“Nobody reads ads. People read what interests them. Sometimes it’s an ad.”

The above quotation comes from Howard Gossage, an advertiser during the ‘Mad Men’ era – known by a few as the ‘mad man’ who changed the world. Gossage used words such as ‘interactive’, terms like ‘communications platform’ and believed in having a conversation with the consumer – he put the customer first in an advertising industry pushing the dream.

For the burgeoning online advertising industry, almost 60 years later, this is still an incredibly important idea and relevancy to the consumer is more crucial than ever.

In the Mad Men era, the job lay in figuring out what would interest people and where to place the ad – but as there were only a few media channels in which to place ads it was not too challenging to pick the right one.

Now though, while the creative is still paramount, there are hundreds of millions of touchpoints across the Internet, TV, radio and print. The new world demands a new strategy driven by real-time advertising and the best results will come from a brand working with their ad tech provider at the earliest planning stage possible.

Revolution in the advertising industry

If a brand shows an advert on TV then there is a good chance that if it isn’t entertaining or useful it will not be watched – and the advertiser will never even know. The traditional model is terribly wasteful and offers no guarantees on who gets to see the ad.

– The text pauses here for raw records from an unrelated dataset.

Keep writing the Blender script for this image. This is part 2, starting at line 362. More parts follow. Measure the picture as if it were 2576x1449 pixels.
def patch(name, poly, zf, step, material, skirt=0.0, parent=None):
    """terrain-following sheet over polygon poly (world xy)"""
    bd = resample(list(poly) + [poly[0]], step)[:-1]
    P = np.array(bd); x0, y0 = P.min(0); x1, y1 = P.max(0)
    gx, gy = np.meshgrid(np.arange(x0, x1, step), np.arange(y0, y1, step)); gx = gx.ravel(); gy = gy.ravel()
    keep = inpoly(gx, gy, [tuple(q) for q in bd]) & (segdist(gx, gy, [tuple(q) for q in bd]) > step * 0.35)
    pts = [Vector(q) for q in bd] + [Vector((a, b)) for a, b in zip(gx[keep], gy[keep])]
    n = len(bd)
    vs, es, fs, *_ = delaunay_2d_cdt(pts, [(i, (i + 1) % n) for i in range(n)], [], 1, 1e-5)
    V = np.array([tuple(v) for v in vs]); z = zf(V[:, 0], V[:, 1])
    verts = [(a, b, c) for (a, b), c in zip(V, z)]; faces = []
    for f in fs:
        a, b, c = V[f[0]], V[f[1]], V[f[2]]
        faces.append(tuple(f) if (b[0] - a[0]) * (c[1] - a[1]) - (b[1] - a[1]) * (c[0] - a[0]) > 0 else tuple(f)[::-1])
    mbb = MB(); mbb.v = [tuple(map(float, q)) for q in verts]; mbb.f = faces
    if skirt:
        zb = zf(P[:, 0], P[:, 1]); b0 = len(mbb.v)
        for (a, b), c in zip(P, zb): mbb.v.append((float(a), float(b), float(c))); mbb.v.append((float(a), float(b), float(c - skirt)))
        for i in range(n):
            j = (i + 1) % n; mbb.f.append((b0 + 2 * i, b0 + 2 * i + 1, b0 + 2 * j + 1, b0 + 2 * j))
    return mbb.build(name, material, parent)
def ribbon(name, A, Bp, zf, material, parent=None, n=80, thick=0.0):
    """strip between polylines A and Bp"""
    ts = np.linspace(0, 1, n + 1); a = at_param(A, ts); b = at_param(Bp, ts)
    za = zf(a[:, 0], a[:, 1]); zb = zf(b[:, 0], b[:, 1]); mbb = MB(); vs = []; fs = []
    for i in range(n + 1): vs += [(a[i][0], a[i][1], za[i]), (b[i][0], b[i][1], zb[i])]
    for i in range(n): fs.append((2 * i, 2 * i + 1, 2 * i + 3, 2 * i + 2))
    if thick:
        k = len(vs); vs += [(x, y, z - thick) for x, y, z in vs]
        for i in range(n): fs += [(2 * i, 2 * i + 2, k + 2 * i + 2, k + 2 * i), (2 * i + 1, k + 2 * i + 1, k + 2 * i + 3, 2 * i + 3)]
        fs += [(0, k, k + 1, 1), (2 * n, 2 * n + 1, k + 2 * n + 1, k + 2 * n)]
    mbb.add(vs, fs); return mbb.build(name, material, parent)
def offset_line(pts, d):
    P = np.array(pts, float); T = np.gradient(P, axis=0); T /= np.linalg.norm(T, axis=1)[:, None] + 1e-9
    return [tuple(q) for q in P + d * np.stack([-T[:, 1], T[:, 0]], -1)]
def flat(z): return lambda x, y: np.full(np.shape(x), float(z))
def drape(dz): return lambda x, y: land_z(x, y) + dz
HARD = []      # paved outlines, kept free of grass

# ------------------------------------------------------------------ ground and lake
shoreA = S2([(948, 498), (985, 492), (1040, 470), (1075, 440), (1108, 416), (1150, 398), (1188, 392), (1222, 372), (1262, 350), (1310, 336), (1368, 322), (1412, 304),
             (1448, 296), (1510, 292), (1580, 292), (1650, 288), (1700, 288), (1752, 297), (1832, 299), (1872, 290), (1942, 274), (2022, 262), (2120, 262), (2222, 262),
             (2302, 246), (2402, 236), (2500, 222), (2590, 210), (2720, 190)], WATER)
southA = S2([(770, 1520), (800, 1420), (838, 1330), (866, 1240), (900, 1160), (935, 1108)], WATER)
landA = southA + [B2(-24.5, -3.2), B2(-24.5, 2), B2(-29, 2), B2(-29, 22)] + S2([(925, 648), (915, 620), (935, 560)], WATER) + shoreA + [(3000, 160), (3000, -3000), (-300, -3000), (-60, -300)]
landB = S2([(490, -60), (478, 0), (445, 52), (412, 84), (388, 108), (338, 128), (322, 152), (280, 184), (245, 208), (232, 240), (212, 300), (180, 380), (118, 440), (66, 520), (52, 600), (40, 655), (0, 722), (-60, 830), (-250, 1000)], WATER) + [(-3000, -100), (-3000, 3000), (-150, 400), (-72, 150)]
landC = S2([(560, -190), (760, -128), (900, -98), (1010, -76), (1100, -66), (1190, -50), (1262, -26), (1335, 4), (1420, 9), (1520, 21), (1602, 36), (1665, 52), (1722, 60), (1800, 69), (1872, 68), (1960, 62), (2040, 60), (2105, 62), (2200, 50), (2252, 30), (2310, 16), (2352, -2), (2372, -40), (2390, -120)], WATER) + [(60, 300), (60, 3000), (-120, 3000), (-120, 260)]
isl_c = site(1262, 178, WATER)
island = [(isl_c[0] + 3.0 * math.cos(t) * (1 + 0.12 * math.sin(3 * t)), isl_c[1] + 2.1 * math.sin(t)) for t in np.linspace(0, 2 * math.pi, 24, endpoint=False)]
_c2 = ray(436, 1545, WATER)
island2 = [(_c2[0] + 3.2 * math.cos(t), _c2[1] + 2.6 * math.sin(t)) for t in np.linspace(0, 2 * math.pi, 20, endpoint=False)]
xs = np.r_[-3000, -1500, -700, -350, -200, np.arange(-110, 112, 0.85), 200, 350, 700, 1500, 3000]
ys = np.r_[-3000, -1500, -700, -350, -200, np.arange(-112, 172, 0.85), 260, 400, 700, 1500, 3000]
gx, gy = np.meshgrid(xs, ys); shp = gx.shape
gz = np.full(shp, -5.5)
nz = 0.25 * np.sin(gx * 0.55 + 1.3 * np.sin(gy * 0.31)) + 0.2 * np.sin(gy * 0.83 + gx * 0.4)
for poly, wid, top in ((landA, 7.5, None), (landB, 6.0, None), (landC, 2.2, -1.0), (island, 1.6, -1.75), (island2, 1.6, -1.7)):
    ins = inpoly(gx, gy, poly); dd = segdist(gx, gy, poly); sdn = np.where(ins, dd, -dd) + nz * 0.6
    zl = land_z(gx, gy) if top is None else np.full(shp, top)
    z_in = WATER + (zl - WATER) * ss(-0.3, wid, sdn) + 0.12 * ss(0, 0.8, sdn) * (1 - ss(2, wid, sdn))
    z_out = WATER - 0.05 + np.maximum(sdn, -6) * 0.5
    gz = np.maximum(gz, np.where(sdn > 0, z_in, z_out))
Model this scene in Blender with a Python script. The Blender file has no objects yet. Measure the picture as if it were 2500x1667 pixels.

But digital advertising is presenting brands with another option, namely that of buying single ads based on the person who will see them. Real-time bidding has revolutionised the way that advertisers can buy ads because the advertisers can now see and track an action prompted by someone seeing the ad.

The data provided by tech partners means brands will know where to find an audience at a time when they will be most receptive to the message. There is no point in creating a brilliant, relevant ad if you cannot find the right audience.

The ingredients of great advertising

What an advertiser needs to do is bring their ad tech provider into the mix earlier in the process. Contextual data allows for deeper segmentation of the customer base. Serving the same ad up to all of a brand’s customers will not deliver great results. The data allows advertisers to really develop one-on-one ad conversations with different groups.

Traditionally an ad tech partner enters the fray late on in the process, serving the ad and nothing more. The issue here is that the granularity of data allows for incredibly accurate targeting of niche segments of the population yet commonly few creative options are supplied. For instance, all mums are not the same – some might have twins or children at very different ages yet they will all be shown the same ad. By feeding in the data early on, advertisers can identify those different groups within each campaign and consequently multiply the relevance of not just their online advertising but across their entire marketing mix. 

Let’s consider an example; as a large advertiser I use different providers for all my advertising needs – a creative agency for ad creative (display ads, billboards, print, TV etc.) and several different providers for my digital channel. Those providers spread across mobile, both web and app, and display, targeting different pieces of the funnel for each consumer. Let’s not forget the countless providers I have working in the offline world. Providers serve the ads I send them on their assigned platform.  

Instead of creating a feedback loop I have created a one-way ad production system whereby I entrust the creative agency to build ads based on a finite amount of information and then use tech providers as ad servers. By bringing my tech providers in earlier in that process, I can use their data to inform my creative decisions and close the feedback loop. I use the real-time feedback from my online activity to influence not just my online ads but my print, TV and even product decisions. I increase relevancy at no extra cost.

In the fast paced world of algorithms and acronyms there are only three factors that mean success for advertisers: right ad, right place, right time. Why not let the data lead you to all three?